Restate the span of lines that starts with the line containing "Generate a Blender" and ends with the line containing "from mathutils import", word for word, including both, with nothing else.

### STORED RECORDS
◇ ◇ ◇

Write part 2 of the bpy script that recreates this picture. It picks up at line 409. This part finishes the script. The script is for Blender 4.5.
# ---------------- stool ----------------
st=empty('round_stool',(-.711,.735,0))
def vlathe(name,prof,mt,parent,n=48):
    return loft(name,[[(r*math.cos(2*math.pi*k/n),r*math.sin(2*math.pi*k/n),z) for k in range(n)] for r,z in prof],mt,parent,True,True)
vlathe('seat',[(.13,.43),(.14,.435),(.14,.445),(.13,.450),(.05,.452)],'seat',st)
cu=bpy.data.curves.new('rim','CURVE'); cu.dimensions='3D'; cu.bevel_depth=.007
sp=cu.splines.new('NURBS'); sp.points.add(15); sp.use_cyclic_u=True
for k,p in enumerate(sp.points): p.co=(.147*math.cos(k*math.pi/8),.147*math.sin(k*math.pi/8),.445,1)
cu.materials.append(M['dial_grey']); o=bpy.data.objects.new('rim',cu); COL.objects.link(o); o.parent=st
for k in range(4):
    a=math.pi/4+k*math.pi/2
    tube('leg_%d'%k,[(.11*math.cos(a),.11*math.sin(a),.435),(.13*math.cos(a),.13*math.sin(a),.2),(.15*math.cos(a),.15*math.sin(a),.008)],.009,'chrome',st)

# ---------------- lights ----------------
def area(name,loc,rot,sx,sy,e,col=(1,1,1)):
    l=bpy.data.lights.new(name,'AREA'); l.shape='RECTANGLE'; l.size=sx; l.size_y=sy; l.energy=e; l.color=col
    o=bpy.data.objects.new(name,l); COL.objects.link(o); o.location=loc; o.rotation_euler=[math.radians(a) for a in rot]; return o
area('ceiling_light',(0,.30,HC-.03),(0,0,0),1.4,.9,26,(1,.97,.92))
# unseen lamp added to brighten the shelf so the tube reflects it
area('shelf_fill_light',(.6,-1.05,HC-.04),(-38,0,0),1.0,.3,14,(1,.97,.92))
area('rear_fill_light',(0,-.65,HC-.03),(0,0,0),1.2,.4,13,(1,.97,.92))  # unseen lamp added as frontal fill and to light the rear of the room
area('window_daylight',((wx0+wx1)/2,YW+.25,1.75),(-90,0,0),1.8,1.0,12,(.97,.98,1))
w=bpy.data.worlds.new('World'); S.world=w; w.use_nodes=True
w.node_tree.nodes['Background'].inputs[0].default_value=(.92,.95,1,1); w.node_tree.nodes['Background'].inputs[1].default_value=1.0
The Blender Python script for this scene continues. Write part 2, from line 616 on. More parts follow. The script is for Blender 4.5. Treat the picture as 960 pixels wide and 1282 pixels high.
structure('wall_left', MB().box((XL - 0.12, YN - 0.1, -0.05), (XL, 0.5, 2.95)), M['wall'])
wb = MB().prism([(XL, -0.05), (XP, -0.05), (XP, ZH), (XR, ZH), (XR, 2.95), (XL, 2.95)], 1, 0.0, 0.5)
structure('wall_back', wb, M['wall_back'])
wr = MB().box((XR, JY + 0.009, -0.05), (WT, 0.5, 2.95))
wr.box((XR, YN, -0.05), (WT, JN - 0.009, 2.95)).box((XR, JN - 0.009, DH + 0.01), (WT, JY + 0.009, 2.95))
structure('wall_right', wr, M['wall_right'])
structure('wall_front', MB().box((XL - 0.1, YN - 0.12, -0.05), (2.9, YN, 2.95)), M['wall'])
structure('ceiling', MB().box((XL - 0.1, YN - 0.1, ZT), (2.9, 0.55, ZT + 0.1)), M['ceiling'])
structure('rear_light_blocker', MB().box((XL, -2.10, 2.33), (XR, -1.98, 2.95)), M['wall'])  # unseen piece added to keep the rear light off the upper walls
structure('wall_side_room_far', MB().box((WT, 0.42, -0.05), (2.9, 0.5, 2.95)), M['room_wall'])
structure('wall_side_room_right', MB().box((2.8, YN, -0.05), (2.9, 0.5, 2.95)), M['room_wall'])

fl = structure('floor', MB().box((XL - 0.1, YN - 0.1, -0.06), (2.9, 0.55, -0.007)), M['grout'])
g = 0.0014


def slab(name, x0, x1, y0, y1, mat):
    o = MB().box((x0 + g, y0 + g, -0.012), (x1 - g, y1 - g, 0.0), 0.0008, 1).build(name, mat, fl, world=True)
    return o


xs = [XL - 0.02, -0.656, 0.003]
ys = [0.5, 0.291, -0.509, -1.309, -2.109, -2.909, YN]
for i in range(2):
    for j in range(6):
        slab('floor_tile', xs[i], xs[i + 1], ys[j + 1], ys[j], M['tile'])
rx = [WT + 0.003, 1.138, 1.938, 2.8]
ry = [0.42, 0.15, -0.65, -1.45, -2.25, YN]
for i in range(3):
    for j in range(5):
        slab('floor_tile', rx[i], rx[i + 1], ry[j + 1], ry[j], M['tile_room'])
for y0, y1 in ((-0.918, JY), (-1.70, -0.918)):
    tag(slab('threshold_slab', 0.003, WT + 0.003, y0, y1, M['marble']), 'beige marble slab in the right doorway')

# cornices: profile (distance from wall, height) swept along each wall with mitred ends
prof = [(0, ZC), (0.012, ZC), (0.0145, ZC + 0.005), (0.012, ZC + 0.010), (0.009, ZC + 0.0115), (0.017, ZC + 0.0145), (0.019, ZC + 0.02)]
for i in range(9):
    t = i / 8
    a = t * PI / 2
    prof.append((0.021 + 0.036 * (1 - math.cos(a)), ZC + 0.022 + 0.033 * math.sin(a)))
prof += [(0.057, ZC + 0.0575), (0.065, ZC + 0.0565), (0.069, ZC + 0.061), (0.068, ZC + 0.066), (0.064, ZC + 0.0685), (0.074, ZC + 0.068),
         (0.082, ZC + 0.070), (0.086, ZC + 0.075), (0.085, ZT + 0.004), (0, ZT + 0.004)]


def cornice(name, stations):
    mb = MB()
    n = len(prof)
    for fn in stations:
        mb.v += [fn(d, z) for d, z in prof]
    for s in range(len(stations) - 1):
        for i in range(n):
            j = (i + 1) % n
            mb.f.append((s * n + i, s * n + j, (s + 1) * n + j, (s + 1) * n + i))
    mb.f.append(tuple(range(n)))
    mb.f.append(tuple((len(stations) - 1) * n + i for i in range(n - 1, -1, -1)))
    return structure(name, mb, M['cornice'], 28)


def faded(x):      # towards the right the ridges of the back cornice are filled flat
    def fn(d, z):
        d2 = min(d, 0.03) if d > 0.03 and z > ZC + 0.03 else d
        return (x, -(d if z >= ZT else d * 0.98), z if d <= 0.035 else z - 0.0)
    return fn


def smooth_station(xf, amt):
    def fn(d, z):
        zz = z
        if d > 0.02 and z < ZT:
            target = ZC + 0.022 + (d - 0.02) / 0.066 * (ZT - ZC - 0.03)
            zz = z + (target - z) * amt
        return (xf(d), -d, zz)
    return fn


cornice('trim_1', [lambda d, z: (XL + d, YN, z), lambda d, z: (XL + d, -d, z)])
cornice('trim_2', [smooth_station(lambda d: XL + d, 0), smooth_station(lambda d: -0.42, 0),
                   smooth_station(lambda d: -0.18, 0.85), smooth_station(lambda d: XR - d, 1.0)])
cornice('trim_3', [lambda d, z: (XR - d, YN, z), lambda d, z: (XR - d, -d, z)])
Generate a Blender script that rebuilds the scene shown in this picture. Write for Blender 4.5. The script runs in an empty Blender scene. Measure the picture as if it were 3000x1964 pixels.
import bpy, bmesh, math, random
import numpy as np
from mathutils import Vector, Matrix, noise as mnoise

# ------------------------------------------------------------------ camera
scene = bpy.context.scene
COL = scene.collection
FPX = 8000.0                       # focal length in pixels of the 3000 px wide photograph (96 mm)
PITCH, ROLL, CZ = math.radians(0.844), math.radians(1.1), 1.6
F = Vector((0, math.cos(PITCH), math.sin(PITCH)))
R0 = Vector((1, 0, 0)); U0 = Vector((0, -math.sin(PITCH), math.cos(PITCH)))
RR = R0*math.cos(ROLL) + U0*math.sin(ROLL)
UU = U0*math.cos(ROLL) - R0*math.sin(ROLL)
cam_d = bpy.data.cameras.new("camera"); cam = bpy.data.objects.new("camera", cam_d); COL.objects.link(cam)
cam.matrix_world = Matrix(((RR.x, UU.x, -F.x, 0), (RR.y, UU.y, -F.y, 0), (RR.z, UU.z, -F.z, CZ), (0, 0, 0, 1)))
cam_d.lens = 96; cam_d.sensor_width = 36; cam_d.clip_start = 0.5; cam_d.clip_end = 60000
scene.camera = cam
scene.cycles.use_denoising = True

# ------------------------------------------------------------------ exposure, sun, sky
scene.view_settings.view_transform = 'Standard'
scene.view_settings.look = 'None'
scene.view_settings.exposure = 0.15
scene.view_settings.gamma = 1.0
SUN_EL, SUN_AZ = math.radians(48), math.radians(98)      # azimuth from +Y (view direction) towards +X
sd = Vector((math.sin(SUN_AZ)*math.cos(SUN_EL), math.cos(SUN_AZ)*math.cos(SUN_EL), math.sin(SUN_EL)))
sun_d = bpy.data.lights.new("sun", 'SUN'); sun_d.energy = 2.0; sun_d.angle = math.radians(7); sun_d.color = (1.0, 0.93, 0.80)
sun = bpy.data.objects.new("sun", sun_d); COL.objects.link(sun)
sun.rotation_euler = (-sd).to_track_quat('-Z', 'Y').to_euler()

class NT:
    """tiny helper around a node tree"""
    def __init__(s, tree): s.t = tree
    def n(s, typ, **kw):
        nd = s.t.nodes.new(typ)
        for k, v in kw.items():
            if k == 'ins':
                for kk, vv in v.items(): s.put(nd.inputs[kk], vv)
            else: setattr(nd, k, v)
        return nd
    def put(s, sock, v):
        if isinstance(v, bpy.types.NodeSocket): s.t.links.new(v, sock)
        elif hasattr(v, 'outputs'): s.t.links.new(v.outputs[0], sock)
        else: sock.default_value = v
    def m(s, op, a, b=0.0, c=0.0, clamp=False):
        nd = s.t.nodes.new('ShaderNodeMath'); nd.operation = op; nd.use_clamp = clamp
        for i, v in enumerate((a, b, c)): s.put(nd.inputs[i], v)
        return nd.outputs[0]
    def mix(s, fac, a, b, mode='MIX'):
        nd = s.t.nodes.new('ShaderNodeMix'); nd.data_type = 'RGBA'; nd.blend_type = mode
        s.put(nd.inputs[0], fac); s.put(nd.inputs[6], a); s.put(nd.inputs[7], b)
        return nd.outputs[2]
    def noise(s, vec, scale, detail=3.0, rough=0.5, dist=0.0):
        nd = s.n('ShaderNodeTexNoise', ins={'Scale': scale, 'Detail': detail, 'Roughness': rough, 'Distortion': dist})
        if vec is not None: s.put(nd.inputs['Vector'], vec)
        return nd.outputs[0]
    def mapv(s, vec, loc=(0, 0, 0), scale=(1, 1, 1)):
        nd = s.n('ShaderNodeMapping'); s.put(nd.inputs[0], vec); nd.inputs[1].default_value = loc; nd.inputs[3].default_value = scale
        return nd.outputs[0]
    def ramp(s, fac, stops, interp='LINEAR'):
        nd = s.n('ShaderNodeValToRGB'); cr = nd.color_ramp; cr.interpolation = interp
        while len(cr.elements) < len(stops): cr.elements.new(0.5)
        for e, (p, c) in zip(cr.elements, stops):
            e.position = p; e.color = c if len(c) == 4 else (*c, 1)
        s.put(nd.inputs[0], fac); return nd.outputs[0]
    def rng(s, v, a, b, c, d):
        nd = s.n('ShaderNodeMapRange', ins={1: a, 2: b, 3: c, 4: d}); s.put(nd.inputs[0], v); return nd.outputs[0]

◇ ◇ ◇

### SOLUTION FOR THIS TASK
Generate a Blender script that rebuilds the scene shown in this picture. Write for Blender 4.5. The script runs in an empty Blender scene. Measure the picture as if it were 3000x1964 pixels.
import bpy, bmesh, math, random
import numpy as np
from mathutils import Vector, Matrix, noise as mnoise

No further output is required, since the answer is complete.